Oil production is surging in Canada but producers are far from happy as their profit margin is sinking and they are striving to stay competitive with their U.S. counterparts. While upstream companies like Marathon Oil Corporation (NYSE:MRO) , Hess Corporation (NYSE:HES) and others are enjoying the shale boom and rebound in prices in the United States, their Canadian counterparts like Cenovus Energy Inc. (TO:CVE) and others are thinking of reducing production. The primary reason behind this is the shortage of pipelines in the country. In short, pipeline construction in Canada has failed to keep pace with rising domestic oil production – the heavier sour variety churned out of the oil sands – resulting in infrastructural bottlenecks. This has also forced producers to give away their products at a discounted rate.

Price Differences Leading to Lower Revenues

Pipeline capacity constraints mean that Canadian oil explorers are selling their products in the United States – their major market – at highly discounted prices, causing tremendous loss in revenues. In fact, the discounts have led to a huge difference between Alberta’s Western Canada Select and New York-traded West Texas Intermediate oil benchmark. After adjustments made for differences in quality and shipping costs, the Fraser Institute in Canada found the difference between oil prices in the United States and Canada at $26.30 per barrel for 2018. This is expected to land a C$15.8 billion blow to the energy sector’s revenues.
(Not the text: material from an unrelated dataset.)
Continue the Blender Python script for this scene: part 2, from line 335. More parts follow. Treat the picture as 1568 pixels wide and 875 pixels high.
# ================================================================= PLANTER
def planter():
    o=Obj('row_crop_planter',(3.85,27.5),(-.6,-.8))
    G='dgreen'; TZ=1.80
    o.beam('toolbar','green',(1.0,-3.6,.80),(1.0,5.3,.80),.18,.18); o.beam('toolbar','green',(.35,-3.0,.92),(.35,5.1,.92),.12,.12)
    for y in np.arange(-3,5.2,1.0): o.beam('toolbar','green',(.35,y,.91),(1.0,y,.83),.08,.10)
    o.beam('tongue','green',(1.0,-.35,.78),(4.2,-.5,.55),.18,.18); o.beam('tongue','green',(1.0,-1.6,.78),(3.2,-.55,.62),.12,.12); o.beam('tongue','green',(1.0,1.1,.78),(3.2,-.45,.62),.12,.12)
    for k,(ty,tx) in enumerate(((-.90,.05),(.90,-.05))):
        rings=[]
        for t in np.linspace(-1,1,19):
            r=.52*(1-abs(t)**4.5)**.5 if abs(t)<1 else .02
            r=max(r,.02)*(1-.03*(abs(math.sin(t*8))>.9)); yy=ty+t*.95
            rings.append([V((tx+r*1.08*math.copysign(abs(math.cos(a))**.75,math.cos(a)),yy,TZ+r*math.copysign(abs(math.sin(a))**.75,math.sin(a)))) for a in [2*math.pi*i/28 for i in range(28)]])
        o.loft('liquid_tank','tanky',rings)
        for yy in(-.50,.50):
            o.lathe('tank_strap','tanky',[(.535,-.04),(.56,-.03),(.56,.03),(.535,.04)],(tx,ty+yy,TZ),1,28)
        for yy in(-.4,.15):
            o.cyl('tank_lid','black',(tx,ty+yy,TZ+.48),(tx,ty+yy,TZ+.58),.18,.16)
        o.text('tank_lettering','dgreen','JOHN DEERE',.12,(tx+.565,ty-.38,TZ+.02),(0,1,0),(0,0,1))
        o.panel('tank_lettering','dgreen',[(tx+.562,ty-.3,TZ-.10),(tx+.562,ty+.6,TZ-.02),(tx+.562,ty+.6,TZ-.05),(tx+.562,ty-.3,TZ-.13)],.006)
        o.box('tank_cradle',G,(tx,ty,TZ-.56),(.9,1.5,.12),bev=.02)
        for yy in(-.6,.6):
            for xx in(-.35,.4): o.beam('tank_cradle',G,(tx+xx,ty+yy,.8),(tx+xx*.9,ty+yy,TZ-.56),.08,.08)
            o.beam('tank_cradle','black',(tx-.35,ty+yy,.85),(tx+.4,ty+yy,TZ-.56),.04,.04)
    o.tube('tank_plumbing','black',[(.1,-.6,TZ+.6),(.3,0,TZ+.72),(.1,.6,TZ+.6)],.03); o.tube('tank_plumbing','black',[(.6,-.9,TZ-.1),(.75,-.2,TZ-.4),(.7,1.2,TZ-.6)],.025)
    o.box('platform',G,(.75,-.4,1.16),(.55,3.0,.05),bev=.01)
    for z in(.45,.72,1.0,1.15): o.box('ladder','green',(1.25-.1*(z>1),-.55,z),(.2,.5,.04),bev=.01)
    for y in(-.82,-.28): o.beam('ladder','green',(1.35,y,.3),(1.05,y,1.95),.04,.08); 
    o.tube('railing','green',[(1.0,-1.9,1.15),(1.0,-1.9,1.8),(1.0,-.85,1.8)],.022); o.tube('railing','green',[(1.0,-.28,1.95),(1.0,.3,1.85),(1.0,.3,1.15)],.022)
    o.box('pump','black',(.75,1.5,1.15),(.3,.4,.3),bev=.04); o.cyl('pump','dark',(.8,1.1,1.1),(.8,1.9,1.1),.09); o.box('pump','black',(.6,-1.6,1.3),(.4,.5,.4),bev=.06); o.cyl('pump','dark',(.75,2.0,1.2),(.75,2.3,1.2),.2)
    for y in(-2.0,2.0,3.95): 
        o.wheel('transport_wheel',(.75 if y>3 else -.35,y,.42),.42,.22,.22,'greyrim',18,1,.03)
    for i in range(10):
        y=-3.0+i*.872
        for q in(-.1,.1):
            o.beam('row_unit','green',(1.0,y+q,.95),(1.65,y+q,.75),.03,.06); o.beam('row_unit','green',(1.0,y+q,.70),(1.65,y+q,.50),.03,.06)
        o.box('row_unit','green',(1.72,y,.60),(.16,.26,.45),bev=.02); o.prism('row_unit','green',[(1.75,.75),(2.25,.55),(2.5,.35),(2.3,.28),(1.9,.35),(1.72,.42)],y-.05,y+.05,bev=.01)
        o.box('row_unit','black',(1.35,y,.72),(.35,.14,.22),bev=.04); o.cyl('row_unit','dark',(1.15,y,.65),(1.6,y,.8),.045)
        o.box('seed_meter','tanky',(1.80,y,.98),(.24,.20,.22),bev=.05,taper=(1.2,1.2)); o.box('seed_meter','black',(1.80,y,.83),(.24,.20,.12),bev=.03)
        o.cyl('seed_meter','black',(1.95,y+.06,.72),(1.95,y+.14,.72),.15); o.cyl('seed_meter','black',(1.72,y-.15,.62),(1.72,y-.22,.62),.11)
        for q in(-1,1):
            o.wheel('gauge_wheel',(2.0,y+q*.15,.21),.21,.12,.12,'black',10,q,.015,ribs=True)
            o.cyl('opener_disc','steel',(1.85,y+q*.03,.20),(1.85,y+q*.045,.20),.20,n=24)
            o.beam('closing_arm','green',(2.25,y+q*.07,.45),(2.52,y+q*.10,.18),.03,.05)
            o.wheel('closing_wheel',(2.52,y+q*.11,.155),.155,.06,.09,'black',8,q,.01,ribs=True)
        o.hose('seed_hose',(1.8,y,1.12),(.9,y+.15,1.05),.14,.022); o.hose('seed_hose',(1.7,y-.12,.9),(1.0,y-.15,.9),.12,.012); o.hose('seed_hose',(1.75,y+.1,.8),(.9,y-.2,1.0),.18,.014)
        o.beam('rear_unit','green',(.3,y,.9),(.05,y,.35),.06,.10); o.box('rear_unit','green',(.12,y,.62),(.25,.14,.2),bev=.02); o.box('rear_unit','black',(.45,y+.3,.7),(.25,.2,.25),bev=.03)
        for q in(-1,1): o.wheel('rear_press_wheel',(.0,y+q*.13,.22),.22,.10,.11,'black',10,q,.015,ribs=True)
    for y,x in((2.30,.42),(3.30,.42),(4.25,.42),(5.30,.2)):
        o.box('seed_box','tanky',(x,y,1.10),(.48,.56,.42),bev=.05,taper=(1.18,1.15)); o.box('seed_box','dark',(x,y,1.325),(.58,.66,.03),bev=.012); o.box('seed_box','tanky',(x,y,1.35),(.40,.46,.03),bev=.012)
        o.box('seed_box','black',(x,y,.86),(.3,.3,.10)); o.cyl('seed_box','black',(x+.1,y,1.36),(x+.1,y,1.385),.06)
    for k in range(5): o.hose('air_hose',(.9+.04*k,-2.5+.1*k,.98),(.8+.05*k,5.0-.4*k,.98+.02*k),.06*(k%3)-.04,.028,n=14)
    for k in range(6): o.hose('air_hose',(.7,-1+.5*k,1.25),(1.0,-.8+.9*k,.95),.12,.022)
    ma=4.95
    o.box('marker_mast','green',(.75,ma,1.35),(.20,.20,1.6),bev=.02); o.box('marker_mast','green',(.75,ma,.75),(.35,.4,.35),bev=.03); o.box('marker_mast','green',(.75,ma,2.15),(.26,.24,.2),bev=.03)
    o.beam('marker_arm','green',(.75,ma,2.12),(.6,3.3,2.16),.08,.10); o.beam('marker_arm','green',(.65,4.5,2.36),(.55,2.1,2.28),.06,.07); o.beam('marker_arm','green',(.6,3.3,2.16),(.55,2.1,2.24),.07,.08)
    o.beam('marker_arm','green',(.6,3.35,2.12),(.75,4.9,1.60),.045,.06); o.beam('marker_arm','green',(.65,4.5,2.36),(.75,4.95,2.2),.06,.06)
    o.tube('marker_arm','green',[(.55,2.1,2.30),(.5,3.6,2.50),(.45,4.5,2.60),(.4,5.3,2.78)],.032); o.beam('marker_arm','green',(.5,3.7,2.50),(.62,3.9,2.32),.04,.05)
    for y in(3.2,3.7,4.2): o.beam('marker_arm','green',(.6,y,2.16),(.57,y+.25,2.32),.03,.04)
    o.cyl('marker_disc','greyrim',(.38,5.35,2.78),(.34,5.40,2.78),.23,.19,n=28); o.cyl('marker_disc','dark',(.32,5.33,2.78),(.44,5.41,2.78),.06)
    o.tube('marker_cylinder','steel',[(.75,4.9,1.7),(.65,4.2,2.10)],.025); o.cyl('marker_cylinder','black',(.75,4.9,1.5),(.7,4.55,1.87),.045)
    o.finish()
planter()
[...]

Notably, the price difference between the two averaged at $16.54 per barrel during the 2012-17 period, which resulted in lost revenues of C$20.7 billion.

As it is, extraction from oil sands is a high-risk strategy considering the extra costs involved compared with production from conventional oil wells. Add to it limited pipeline capacity and things do not look too promising for Canada’s upstream players.

Now the question is what led to this infrastructural scenario.

Environmental and Political Turmoil

Though several major pipeline projects received the green light from the review agencies in the country, their future is still uncertain due to political turmoil. Moreover, environmental protests are on the rise, thereby further derailing construction. The crusaders believe that the rapidly growing movement of oil around the country is unsafe.

For example, the C$7.4 billion Trans Mountain pipeline expansion project of Kinder Morgan, Inc. (NYSE:KMI) – a Zacks Ranks #3 (Hold) company – faced opposition from British Columbia residents and indigenous communities, who are wary of the potential impact of the project on the environment. The NDP government in British Columbia also opposed the expansion project. Currently, the Canadian government is planning to provide a financial shield to the company from the politically motivated delays.